We just sang last Christmas about how His coming DOWN included things like barns and mangers and cows and shepherds and lowly flocks by night. And you know, that's the least of it too. The fact that He was poor is not it. The fact that He was born under questionable circumstances, virgin-wise, is not it. The fact that they put Him in a feeding trough instead of a $200 bassinet is not it. What is IT is that He came down here from being God. He was God up there! And He laid all of that aside to become a crying human Baby in a manger.

But it's even more than that. Because Paul goes on to tell us that Jesus, in coming down, in setting aside His divinity, took the very nature or form of a servant. And incredibly, here's that same word, morph_, AGAIN! He took on the essential attributes, the characteristics of a servant.

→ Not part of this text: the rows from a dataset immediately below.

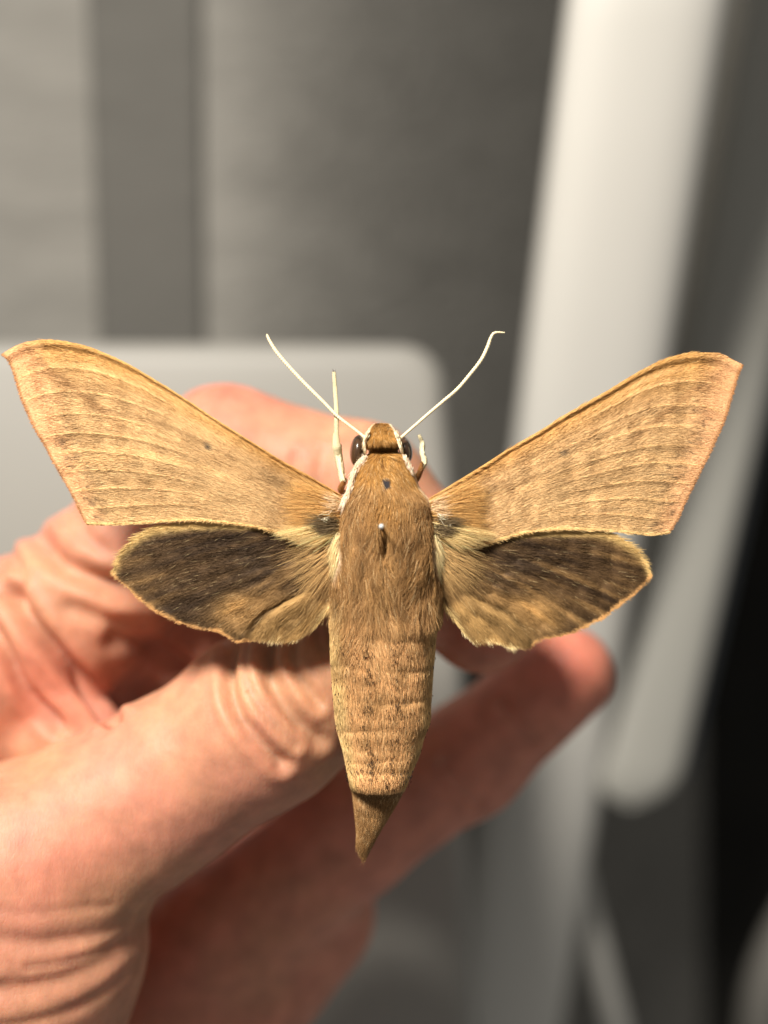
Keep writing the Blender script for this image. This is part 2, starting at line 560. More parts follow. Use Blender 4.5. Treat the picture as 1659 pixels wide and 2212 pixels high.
# creases: (points, width, depth mm, nearest depth, farthest depth)
CR = [
    ([(505, 1380), (494, 1450), (505, 1520), (545, 1585), (610, 1650)], 15, 1.5, -20, 22),
    ([(540, 1380), (530, 1440), (545, 1500), (590, 1560), (640, 1610)], 9, 0.7, -20, 22),
    ([(592, 1350), (578, 1420), (590, 1480), (630, 1545), (690, 1600)], 16, 1.4, -20, 22),
    ([(640, 1360), (630, 1410), (645, 1460), (690, 1520)], 11, 0.8, -20, 24),
    ([(680, 1350), (690, 1400), (715, 1440)], 8, 0.3, -20, 24),
    ([(455, 1450), (452, 1500), (470, 1560), (500, 1620)], 9, 0.2, -20, 22),
    ([(-40, 2028), (100, 2036), (220, 2018), (300, 1975), (345, 1930)], 17, 0.45, -20, 25),
    ([(60, 2090), (150, 2075), (250, 2040), (325, 1985)], 9, 0.35, -20, 25),
    ([(-40, 2142), (80, 2132), (200, 2090), (320, 2010)], 20, 0.55, -20, 25),
    ([(-40, 2222), (60, 2210), (190, 2165), (300, 2080)], 12, 0.3, -20, 25),
    ([(-20, 1965), (60, 1972), (150, 1965), (240, 1955)], 8, 0.22, -20, 25),
    ([(90, 1170), (130, 1215), (200, 1250), (300, 1275), (420, 1285)], 20, 2.0, 10, 60),
    ([(20, 1180), (50, 1240), (40, 1300)], 10, 0.6, 10, 60),
    ([(30, 1285), (66, 1340), (132, 1422), (198, 1499), (250, 1565)], 17, 2.6, 10, 60),
    ([(-40, 1330), (0, 1385), (53, 1488), (125, 1570)], 15, 2.0, 10, 60),
    ([(250, 1380), (330, 1400), (400, 1450)], 22, 1.4, 20, 60),
    ([(150, 1310), (230, 1340), (300, 1345)], 16, 0.7, 15, 60),
    ([(160, 1100), (190, 1160), (230, 1190)], 12, 0.5, 10, 60),
    ([(1085, 1525), (1120, 1570), (1150, 1600)], 14, 0.6, 25, 80),
    ([(960, 1650), (1000, 1700), (1030, 1735)], 14, 0.6, 30, 80),
    ([(700, 980), (690, 1030), (700, 1080)], 14, 0.4, 10, 60),
    ([(640, 985), (632, 1030), (640, 1080)], 10, 0.3, 10, 60),
]
disp = np.zeros(len(hp))
front = sst(0.05, 0.5, -hn[:, 1] + 0.25)
for pts, wd, dp, ya, yb in CR:
    d = pdist(hx, hz, pts)
    m = (hp[:, 1] * 1000 > ya) & (hp[:, 1] * 1000 < yb)
    disp -= m * front * dp / 1000 * (0.95 + 0.3 * noise2(hx / 90, hz / 90, 8)) * (np.exp(-(d / wd) ** 2) - 0.28 * np.exp(-((d - 2.1 * wd) / (1.2 * wd)) ** 2))
# soft undulation
disp += 0.00014 * noise2(hx / 80, hz / 80, 3) + 0.00004 * noise2(hx / 25, hz / 25, 4)
hp = hp + hn * disp[:, None]
hp = laplace(hp, hq, 1)

# skin pigment: tan on the back of the thumb, pinker on palm side and finger tips
tan = lin((186, 136, 103)); pink = lin((196, 130, 108)); red = lin((204, 116, 97))
f_p = 0.40 + 0.40 * noise2(hx / 160, hz / 160, 5) + 0.15 * noise2(hx / 50, hz / 50, 6)
f_p += 0.5 * sst(0.018, 0.032, hp[:, 1]) - 0.35 * np.exp(-(((hx - 600) / 160) ** 2 + ((hz - 1500) / 160) ** 2))
hcol = mix(np.broadcast_to(tan, (len(hp), 3)), pink, np.clip(f_p, 0, 1))
tips = np.exp(-(((hx - 1240) / 110) ** 2 + ((hz - 1440) / 110) ** 2)) + np.exp(-(((hx - 470) / 110) ** 2 + ((hz - 850) / 80) ** 2)) \
    + 0.8 * np.exp(-(((hx - 1040) / 110) ** 2 + ((hz - 1380) / 90) ** 2)) + 0.7 * np.exp(-(((hx - 100) / 110) ** 2 + ((hz - 1480) / 110) ** 2)) \
    + 0.5 * np.exp(-(((hx - 100) / 130) ** 2 + ((hz - 1860) / 110) ** 2))
hcol = mix(hcol, np.broadcast_to(red, hcol.shape), np.clip(tips, 0, 1) * 0.65)
hand_o = mesh_obj('hand', hp, hq, M_skin, col=hcol)
tag(hand_o, 'bare hand reaching in from the left, pinching the pin behind the moth', 'hand')

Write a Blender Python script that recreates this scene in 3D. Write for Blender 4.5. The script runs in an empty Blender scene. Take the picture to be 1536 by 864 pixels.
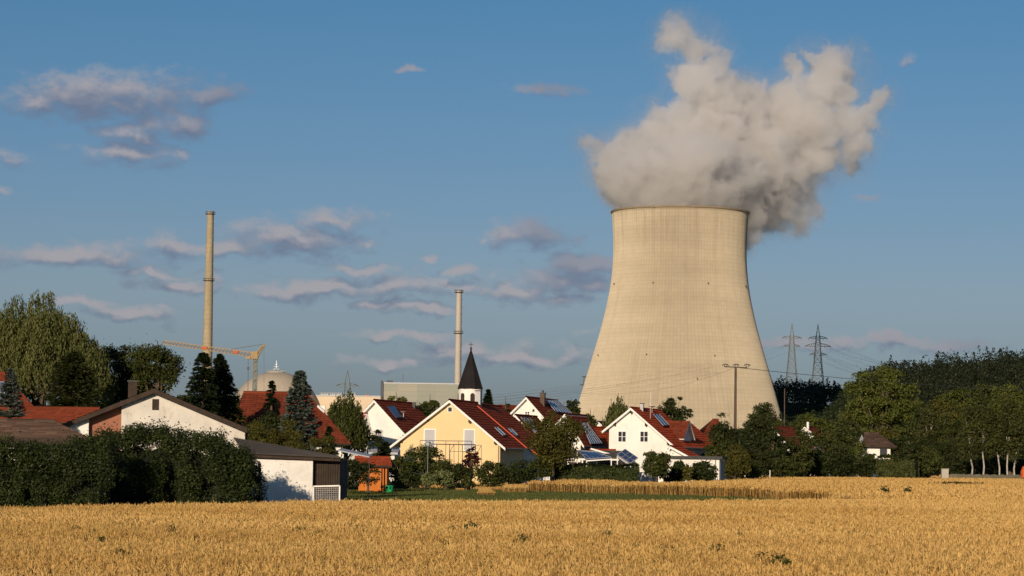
import bpy, math, random
import numpy as np
from mathutils import Vector, Matrix

SC = bpy.context.scene
COL = SC.collection
R = math.radians
# ------------------------------------------------------------------ camera
F = 3840.0                      # focal length in photograph pixels (1536 wide)
EYE = Vector((0, 0, 2.5))
PITCH = math.atan((688 - 432) / F)
ROLL = R(0.8)
cam_d = bpy.data.cameras.new('camera'); cam = bpy.data.objects.new('camera', cam_d); COL.objects.link(cam)
cam_d.sensor_width = 36; cam_d.lens = 36 * F / 1536; cam_d.clip_start = 0.5; cam_d.clip_end = 60000
CM = Matrix.Rotation(math.pi / 2 + PITCH, 3, 'X') @ Matrix.Rotation(ROLL, 3, 'Z')
cam.location = EYE; cam.rotation_euler = CM.to_euler(); SC.camera = cam
SUN_AZ, SUN_EL = R(15.5), R(14.5)        # azimuth left of "straight behind the camera"
SUNDIR = Vector((-math.sin(SUN_AZ) * math.cos(SUN_EL), -math.cos(SUN_AZ) * math.cos(SUN_EL), math.sin(SUN_EL)))

def ray(px, py):
    return (CM @ Vector(((px - 768) / F, (432 - py) / F, -1))).normalized()
def P(px, py, D):
    d = ray(px, py); return EYE + d * (D / d.y)
def G(px, py, z=0.0):
    d = ray(px, py); return EYE + d * ((z - EYE.z) / d.z)
def PL(px, py, pt, n):
    d = ray(px, py); return EYE + d * ((Vector(pt) - EYE).dot(n) / d.dot(n))
def S(D): return D / F

# ------------------------------------------------------------------ objects
def tag(o, label=None, cat=None, group=None, kind=None):
    if label: o['label'] = label
    if cat: o['category'] = cat
    if group: o['group'] = group
    if kind: o['kind'] = kind
    return o
def empty(name, loc, label=None, cat=None, group=None):
    o = bpy.data.objects.new(name, None); o.location = loc; o.empty_display_size = .5
    COL.objects.link(o); return tag(o, label, cat, group)
_inv = {}
def link(name, me, parent=None):
    o = bpy.data.objects.new(name, me); COL.objects.link(o)
    if parent is not None:
        o.parent = parent
        loc = Vector(parent.location); p = parent.parent
        while p is not None: loc += p.location; p = p.parent
        o.location = -loc          # meshes are written in world coordinates; parents are only moved, never turned
    return o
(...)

Check that: a slave. He morphed Himself, if you'll pardon the adaptation of that word, into a slave. He went that low. He descended that far. As I read through this miracle passage of the Bible, and think about the DOWN of this story, I'm struck again by the holy truth expressed in a recent book title by Pastor Bill Hybels and Rob Wilkins: DESCENDING Into Greatness.
And these men write in amazement:

"Once His life on earth began, Jesus never stopped descending. Omnipotent, He cried; the owner of all things, He had no home. The King of kings, He became a bondservant; the source of truth, He was found guilty of blasphemy; The Creator, He was spit on by the creatures; the giver of life, He was crucified naked on a cross - bleeding, gasping for air. With His death, the descent was complete - from the pinnacle of praise in the universe to the ultimate debasement and torture of death on a cross, the innocent victim of human wickedness."

Well, friend, despite verse five, I don't know how well you and I can copy that. But we certainly can fall on our knees . . . and be thankful for it.